3.3.7 Issues Important to Associates and Whether Mentoring was Helpful

Associates were also asked whether, at the beginning of their career with the Department of Justice Canada or the Public Prosecution Service of Canada, a number of issues were important to them and whether they felt that mentoring had helped with these issues. Table 5 below lists these issues and the percentage of associates who indicated that the issue was important to them and the percentage who indicated that mentoring was helpful with the issue.

Table 5: Important issues and helpfulness of mentoring
Topic n (%)
indicating issue was important
n (%)
indicating that mentoring was
helpful with issue
A sense of belonging to the organization 141 (91%) 88 (59%)
Developing operational savvy 141 (92%) 98 (64%)
Feeling valued by the organization 140 (90%) 60 (39%)

Source: National Mentoring Program Survey 2011; Ns range from 150 to 155

One of the objectives of the NMP is “to create a more diverse and inclusive workplace.” Achieving such an objective would occur over the longer term.
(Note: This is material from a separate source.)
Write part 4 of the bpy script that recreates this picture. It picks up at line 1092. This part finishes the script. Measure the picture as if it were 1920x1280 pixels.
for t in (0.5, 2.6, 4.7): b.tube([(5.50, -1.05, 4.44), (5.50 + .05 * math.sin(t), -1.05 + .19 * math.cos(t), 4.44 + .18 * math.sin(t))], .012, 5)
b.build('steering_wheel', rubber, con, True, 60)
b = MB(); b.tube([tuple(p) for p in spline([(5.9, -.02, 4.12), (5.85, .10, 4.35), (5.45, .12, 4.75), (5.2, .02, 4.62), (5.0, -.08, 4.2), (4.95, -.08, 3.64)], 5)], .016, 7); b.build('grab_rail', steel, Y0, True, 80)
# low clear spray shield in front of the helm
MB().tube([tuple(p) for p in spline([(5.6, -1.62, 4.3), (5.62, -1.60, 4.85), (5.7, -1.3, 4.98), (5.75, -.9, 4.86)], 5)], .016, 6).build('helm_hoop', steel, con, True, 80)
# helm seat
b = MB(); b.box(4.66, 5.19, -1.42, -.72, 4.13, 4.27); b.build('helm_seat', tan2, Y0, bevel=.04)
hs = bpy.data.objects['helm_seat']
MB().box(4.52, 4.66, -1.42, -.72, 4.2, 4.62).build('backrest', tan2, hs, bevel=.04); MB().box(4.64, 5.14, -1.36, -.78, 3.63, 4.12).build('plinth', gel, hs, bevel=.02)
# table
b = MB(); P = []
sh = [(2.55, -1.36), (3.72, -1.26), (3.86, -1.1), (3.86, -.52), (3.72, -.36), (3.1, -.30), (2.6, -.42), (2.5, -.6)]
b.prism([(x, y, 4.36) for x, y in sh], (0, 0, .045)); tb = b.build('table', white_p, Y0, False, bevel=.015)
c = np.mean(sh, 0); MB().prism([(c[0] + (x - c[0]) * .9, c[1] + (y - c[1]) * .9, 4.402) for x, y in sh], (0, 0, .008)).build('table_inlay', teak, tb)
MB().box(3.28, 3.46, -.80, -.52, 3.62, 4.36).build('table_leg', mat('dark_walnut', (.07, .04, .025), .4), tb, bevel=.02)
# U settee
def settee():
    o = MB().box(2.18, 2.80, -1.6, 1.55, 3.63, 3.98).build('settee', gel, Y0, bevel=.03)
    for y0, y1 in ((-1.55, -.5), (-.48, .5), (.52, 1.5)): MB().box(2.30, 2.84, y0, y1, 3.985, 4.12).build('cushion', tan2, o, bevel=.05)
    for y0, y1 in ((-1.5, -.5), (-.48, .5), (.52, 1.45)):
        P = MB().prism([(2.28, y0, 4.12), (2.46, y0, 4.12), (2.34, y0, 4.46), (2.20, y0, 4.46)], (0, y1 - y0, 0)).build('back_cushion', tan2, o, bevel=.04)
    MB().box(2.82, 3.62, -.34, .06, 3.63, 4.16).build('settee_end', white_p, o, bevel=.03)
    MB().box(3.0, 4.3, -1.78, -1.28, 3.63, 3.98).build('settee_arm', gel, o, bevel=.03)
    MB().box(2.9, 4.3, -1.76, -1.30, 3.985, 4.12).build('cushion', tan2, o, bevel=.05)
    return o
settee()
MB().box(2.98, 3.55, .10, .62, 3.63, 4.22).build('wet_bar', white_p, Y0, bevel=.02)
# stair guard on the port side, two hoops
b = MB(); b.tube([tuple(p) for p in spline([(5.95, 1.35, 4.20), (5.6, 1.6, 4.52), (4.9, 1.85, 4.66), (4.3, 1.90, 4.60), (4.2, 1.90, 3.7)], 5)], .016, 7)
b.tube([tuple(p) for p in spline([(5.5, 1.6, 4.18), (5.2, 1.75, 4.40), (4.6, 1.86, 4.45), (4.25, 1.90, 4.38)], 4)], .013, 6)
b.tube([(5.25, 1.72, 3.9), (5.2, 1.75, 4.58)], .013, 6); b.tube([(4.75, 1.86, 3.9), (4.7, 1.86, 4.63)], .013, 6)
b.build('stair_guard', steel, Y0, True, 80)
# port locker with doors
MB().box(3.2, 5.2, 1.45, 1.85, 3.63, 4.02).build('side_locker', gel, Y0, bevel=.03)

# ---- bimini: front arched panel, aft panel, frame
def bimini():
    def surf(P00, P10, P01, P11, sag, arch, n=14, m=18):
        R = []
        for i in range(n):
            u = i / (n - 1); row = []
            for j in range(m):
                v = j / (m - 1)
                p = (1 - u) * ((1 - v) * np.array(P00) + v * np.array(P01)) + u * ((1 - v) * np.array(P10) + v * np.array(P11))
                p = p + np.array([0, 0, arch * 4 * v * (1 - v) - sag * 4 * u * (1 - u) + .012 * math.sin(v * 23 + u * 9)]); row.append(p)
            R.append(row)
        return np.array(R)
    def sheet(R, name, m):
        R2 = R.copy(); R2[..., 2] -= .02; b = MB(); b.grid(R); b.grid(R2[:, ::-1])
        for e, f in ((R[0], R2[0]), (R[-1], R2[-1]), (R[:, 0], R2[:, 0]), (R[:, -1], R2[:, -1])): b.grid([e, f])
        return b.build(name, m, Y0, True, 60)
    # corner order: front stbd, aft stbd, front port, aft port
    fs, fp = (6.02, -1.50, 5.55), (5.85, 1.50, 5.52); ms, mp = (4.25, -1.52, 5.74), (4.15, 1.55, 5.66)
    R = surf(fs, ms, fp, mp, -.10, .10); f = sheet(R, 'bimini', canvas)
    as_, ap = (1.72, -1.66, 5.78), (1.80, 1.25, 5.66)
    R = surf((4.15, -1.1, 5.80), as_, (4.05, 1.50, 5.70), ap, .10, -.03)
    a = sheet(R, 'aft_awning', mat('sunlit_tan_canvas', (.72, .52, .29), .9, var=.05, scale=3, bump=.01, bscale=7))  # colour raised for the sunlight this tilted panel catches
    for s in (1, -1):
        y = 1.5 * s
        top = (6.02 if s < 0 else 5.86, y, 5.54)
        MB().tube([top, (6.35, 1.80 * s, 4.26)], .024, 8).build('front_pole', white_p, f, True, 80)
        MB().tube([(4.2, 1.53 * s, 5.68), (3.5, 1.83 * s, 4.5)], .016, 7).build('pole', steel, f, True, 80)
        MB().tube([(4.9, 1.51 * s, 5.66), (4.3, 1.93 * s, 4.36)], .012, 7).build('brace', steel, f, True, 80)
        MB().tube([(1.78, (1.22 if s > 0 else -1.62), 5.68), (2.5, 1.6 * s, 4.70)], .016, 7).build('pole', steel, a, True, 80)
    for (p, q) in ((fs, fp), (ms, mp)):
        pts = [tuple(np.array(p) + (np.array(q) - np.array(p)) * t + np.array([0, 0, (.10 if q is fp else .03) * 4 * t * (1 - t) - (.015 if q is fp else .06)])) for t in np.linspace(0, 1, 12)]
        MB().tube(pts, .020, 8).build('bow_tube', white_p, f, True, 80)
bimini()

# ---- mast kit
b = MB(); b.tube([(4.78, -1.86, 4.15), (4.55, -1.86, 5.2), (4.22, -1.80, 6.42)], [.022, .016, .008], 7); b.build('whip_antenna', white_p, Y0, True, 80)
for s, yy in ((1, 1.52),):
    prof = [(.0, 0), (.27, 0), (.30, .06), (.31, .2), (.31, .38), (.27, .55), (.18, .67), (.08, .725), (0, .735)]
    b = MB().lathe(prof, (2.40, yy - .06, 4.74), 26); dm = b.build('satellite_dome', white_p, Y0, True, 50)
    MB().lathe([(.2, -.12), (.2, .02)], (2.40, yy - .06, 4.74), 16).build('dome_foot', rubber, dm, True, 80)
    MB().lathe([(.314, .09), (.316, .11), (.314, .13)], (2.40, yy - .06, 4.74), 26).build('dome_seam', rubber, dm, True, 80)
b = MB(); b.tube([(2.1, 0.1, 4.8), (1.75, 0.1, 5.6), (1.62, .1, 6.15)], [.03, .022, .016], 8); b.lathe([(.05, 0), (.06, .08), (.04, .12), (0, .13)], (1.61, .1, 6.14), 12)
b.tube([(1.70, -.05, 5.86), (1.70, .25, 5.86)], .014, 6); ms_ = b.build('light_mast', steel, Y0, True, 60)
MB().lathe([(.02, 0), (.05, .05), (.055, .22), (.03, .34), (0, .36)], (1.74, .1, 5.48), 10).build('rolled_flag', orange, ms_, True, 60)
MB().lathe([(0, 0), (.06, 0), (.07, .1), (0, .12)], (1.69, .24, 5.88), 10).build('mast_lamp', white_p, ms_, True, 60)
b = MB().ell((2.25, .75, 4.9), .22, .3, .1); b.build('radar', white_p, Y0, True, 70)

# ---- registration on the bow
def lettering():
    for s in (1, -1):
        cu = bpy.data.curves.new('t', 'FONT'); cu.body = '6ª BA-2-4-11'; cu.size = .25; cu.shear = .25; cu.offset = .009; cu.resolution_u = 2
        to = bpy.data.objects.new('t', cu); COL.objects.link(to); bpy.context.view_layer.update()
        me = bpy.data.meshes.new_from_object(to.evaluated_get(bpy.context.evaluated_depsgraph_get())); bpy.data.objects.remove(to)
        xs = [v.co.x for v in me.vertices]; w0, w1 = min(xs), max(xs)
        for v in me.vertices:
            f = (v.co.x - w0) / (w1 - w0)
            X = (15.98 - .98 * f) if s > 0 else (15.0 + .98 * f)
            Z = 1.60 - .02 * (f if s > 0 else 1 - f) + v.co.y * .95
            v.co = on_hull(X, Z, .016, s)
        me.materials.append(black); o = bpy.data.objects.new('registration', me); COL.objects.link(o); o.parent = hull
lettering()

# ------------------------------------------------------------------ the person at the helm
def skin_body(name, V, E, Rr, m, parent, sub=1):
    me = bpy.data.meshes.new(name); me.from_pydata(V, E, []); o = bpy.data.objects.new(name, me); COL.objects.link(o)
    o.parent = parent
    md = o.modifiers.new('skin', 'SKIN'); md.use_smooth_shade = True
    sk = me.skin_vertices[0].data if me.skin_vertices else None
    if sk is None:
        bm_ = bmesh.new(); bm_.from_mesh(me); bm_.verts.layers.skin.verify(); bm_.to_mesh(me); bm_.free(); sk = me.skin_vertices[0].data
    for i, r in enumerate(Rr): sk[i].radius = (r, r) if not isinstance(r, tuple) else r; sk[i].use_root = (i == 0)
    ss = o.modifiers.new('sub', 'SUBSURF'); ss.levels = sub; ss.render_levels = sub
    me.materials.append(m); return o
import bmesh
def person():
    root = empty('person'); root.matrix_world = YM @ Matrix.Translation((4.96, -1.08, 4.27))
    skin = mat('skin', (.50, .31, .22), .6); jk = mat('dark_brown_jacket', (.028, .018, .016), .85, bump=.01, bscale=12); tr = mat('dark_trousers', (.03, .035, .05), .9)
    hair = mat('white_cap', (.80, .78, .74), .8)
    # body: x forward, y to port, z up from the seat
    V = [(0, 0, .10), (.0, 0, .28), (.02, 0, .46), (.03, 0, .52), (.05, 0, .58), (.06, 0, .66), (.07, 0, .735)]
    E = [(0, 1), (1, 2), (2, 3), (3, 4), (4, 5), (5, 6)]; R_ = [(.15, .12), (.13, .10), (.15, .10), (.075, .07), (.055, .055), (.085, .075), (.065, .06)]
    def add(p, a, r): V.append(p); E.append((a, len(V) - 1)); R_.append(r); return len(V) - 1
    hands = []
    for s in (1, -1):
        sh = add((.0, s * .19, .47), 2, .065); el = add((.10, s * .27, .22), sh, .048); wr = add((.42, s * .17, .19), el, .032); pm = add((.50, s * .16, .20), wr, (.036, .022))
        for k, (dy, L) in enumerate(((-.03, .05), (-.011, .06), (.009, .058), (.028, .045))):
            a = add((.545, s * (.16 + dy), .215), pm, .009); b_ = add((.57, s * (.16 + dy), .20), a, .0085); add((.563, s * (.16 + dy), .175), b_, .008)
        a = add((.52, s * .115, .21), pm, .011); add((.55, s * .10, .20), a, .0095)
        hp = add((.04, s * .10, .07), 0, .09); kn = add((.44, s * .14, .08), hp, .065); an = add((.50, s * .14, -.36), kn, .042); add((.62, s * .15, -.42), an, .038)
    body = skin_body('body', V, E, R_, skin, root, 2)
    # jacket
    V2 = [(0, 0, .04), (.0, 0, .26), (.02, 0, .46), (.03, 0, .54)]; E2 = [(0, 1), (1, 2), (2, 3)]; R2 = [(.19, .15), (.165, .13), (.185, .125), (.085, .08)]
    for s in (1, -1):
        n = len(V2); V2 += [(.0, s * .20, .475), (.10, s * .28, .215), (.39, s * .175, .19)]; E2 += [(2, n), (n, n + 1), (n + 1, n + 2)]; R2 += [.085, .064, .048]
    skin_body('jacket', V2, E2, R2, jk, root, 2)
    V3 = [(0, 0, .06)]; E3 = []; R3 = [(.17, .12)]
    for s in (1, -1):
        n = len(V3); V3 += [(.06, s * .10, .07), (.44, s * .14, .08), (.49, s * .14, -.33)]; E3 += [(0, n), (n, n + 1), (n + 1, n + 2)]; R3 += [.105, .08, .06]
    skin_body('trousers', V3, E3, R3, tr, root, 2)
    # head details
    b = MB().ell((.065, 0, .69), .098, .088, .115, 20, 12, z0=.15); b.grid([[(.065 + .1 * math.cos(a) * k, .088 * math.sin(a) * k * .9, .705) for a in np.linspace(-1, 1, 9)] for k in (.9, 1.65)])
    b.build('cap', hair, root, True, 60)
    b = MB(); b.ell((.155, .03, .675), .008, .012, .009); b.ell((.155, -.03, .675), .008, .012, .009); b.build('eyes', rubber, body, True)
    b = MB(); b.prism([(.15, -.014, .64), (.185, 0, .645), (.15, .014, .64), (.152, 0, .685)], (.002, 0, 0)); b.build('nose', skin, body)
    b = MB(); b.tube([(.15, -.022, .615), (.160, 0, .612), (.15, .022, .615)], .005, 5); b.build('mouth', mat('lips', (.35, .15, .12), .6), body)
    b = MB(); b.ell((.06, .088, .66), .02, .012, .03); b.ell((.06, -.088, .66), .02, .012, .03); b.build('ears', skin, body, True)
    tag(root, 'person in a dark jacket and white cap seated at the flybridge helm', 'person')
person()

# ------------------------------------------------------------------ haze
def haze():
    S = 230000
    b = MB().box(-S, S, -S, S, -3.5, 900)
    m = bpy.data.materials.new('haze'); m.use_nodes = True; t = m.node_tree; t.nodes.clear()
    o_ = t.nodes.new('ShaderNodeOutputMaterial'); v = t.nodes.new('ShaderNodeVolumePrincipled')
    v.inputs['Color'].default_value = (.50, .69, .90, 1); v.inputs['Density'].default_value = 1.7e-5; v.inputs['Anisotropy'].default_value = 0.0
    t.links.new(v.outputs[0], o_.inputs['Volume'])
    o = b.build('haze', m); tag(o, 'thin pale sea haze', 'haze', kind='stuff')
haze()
The questions above provide some understanding of how mentoring can assist all employees including those belonging to an Employment Equity (EE) group For example, of those associates who self-identified as a member of anEE group, 87% said that “a sense of belonging to the organization” is important and of those, 63% said that mentoring had helped with this.

It is interesting that less than half of those who said that feeling valued by the organization is important to them believed that mentoring has been helpful with this. At this still early stage of the NMP, mentors may not be seen as representing the organization. This may be because the sense of feeling valued may come more from one's actual work. For example, it is one's manager and or supervisor who would recognize an employee's contribution directly.